There can be three reaction vectors in simple beams upon the support conditions: horizontal, vertical, and rotational. A roller support provides only a vertical reaction, allowing free movement in the horizontal and rotational directions. A hinge (or pinned) support resists both horizontal and vertical forces while allowing rotation. A fixed (or rigid) support resists movement in all three directions—horizontal, vertical, and rotational—providing reactions for each.

Figure 3-7: Reactions in beams with different support conditions

Figure 3-8: Hinged (pinned) connections in the structure of the Renault Center in Britain

Figure 3-9: Hinged (pinned) connections in the structure of the George Pompidou Center

Example 1

Using Newton’s first law or Archimedes principle of the lever, we can study the following simple beam and find the shares of the two end supports of reacting to the point load P applied to the beam.

To proceed:

1. Label components of reactions. Consider the support condition and see if you should include vertical, horizontal, and rotational reactions.
2. Use the summation of moments about A to find R_B.
3. Use the summation of moments about B to find R_A OR Find R_A load by summing vertical forces.

Σ F_x = 0    All horizontal forces must balance out to zero. No horizontal force!

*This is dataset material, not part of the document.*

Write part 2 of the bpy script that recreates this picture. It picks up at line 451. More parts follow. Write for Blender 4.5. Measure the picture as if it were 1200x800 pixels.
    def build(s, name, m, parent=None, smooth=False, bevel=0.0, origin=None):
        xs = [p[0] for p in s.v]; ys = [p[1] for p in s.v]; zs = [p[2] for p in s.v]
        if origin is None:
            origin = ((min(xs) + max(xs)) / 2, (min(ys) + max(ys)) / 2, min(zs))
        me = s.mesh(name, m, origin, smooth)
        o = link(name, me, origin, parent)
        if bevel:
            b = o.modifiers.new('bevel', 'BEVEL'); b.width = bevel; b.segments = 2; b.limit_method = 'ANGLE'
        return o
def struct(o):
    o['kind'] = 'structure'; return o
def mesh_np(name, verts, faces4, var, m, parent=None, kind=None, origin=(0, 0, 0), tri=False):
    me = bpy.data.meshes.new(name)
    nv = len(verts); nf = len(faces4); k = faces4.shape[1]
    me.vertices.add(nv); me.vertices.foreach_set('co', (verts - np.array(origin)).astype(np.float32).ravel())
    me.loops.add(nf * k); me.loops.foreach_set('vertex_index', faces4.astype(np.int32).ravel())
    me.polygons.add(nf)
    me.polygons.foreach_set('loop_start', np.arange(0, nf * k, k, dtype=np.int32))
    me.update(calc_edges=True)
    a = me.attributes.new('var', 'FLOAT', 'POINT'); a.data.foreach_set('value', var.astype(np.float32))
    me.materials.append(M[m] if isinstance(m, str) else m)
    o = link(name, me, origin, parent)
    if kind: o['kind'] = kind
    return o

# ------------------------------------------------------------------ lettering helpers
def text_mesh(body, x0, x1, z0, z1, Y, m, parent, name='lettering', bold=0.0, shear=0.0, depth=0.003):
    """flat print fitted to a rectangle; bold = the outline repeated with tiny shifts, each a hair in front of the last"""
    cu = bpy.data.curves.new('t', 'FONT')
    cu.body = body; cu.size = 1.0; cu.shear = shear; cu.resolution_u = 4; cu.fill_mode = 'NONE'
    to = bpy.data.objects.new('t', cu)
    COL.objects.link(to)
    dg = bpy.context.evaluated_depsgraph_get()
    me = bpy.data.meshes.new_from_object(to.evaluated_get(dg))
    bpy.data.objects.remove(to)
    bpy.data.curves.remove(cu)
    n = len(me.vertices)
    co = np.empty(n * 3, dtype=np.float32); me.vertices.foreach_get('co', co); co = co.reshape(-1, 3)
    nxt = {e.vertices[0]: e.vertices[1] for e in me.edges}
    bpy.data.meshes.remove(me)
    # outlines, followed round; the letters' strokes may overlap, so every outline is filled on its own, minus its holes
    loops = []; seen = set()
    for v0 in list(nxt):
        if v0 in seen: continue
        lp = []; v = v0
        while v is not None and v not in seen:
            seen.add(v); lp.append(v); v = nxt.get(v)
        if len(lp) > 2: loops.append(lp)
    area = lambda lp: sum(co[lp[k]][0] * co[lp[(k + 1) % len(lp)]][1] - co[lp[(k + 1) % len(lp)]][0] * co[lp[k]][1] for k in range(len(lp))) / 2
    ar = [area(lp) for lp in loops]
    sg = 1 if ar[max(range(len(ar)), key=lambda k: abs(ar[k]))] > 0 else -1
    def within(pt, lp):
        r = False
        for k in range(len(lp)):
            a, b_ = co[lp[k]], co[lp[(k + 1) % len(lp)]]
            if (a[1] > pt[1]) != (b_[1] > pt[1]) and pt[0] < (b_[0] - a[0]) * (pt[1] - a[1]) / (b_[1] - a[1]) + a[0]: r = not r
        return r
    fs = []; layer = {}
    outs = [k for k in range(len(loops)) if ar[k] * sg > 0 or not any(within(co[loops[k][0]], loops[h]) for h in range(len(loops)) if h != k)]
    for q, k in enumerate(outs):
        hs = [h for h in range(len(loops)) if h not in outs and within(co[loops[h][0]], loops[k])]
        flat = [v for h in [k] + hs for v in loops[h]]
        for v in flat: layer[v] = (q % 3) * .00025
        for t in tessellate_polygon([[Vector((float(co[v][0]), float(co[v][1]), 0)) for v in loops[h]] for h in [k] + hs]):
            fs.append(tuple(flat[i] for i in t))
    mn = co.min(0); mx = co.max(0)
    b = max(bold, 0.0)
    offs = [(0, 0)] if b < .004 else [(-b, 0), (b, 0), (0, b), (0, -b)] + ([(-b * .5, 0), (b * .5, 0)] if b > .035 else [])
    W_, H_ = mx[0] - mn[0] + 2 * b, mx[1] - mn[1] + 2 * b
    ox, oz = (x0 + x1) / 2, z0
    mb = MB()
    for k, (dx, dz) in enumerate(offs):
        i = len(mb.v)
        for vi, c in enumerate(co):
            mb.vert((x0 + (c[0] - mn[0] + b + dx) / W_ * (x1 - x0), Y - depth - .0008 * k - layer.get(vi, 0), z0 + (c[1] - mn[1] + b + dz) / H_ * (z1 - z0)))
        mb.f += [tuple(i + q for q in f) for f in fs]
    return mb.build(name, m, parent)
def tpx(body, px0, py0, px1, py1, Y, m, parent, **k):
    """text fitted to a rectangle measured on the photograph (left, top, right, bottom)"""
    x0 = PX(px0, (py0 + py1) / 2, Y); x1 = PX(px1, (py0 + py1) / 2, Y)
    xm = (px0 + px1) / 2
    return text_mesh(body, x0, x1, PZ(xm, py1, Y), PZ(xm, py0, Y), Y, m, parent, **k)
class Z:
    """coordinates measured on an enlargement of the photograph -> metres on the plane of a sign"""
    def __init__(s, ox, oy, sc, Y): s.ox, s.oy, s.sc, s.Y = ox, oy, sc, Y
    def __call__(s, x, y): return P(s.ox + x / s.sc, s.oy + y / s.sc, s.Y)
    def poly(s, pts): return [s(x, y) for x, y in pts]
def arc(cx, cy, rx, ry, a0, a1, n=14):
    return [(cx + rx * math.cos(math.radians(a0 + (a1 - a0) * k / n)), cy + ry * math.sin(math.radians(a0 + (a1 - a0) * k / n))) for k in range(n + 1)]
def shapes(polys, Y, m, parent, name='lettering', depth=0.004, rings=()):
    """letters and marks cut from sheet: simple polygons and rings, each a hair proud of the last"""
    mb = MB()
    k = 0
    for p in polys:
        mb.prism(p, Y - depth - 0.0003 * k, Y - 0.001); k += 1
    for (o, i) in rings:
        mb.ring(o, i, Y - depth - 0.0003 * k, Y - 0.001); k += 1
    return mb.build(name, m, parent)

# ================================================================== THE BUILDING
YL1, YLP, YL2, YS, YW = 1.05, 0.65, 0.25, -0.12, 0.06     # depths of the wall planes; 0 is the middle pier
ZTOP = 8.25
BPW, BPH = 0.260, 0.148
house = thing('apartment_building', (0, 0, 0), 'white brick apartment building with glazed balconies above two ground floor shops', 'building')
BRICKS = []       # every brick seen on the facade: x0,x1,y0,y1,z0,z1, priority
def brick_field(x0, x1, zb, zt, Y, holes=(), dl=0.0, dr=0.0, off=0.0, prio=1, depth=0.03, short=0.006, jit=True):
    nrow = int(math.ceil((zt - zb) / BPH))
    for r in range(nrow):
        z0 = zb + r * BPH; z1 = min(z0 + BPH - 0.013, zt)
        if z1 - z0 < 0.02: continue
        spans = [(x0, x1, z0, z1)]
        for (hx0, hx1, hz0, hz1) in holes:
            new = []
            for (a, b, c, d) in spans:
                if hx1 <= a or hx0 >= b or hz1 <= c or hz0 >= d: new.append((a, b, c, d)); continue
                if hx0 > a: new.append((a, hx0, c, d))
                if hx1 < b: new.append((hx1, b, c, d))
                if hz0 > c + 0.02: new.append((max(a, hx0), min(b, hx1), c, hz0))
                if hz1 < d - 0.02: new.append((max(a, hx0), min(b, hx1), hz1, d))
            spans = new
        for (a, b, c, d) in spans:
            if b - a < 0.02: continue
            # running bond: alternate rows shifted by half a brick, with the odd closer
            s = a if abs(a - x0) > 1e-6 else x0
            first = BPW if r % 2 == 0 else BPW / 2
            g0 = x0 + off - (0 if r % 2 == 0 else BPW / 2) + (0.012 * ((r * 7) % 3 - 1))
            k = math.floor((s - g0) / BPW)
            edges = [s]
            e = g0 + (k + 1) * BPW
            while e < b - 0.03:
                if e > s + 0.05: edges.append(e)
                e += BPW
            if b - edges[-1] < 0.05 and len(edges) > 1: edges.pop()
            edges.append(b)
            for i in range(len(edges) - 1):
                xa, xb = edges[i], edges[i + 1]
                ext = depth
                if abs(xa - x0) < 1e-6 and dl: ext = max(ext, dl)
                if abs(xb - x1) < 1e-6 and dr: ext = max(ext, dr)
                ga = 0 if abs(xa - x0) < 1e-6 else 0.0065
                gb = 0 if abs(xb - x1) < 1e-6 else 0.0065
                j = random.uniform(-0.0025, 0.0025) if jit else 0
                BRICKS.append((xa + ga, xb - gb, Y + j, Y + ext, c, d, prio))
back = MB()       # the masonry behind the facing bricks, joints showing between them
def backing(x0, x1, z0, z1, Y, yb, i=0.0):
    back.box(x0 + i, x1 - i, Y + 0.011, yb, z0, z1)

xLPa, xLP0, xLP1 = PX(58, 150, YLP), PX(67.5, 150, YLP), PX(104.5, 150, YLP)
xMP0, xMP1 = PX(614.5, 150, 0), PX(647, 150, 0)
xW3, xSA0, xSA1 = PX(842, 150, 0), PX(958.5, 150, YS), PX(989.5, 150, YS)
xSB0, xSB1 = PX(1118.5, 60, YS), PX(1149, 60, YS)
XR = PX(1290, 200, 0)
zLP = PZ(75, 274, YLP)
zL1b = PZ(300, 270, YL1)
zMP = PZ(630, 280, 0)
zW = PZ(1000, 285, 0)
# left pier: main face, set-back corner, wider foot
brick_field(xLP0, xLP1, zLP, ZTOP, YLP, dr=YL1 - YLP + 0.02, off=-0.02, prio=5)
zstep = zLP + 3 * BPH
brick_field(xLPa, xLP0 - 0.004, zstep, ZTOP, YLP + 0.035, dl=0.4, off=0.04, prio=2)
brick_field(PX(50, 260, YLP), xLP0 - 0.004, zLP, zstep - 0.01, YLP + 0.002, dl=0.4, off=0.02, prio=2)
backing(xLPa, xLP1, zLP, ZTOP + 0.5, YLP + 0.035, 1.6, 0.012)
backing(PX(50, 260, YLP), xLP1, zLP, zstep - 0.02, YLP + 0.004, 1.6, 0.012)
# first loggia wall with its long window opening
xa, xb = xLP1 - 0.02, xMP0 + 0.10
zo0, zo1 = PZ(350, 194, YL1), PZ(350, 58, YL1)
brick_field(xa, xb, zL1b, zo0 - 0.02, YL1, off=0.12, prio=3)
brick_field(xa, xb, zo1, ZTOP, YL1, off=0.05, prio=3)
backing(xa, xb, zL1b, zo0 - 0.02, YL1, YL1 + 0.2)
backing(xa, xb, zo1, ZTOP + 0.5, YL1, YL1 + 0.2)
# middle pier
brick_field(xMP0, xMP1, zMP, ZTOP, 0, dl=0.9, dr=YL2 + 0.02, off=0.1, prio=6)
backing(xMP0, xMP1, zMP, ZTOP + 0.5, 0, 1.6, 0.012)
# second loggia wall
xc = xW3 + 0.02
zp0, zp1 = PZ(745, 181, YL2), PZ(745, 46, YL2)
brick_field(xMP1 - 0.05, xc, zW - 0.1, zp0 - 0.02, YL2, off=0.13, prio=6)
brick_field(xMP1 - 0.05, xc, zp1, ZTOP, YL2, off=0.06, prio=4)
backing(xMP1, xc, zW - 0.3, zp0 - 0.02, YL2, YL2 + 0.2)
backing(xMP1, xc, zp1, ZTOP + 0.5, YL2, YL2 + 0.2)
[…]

Σ F_Y = 0  All vertical forces must balance out to zero.

R_A+R_B  -10=0

R_A+R_B=10

Σ M₁ = 0  All rotational forces must balance out to zero.

P × a – R_B×L+R_A×0 = 0

10 × 4 – R_B×12+0= 0

R_B = 40/12 =3.33 kip

R_A = 10 – 3.33 = 6.67  kip

Example 2

Find the end reactions at the supports of the simple beam shown below:

The effect of the distributed load applied to the beam can be studied by replacing it with its equivalent point load shown below:

Σ F_x = 0    All horizontal forces must balance out to zero.

No horizontal force!

Σ F_Y = 0  All vertical forces must balance out to zero.

P= w × d = 5 × 5 = 25 k

R_A+R_B -25 = 0

R_A+R_B = 25

Σ M_A = 0  All rotational forces must balance out to zero.

25 × 6.5 – R_B×12+R_A×0 = 0

R_B = 162.5 / 12 = 13.54 k

R_A = 25 – 13.54 = 11.46 k

Example 3

Find the end reactions at the support of the cantilever beam shown below:

Σ F_x = 0

Σ F_Y = 0

The length of the beam loaded uniformly = 12-5 = 7

P= w × d = 6 × 7 = 42 kips

The moment arm of the uniformly distributed load w = 5 + 7/2 = 8.5

R_A-42=0

R_A=42

Σ M_A = 0  All rotational forces must balance out to zero.

42 × 8.5 – M_A = 0

M_A = 357 kips. ft

Computational analysis of a simple beam using Karamba 3D

You can use computational simulation tools to analyze a simple beam with different support conditions and load combinations. Video 3-4 demonstrates how to use Karamba 3D to analyze a simple beam held by a hinge and a roller support. In this video. You will see how you can define the geometry of the beam, support types, and the load combination. Then, you will learn how to find the numeric values of the support reactions and visualize the beam’s displacement under a given load. If you are unfamiliar with the Grasshopper interface and would like to briefly learn how to navigate, watch Video 3-5. The video introduces different features and components of the Grasshopper interface.

Video 3-4: Analyzing a simple beam on a hinge and a roller using Karamba 3D

Video 3-5: Brief introduction to the Grasshopper interface

Topics for critical thinking

• Use a beam calculator interface to check your calculations when solving the reactions at the supports of a beam.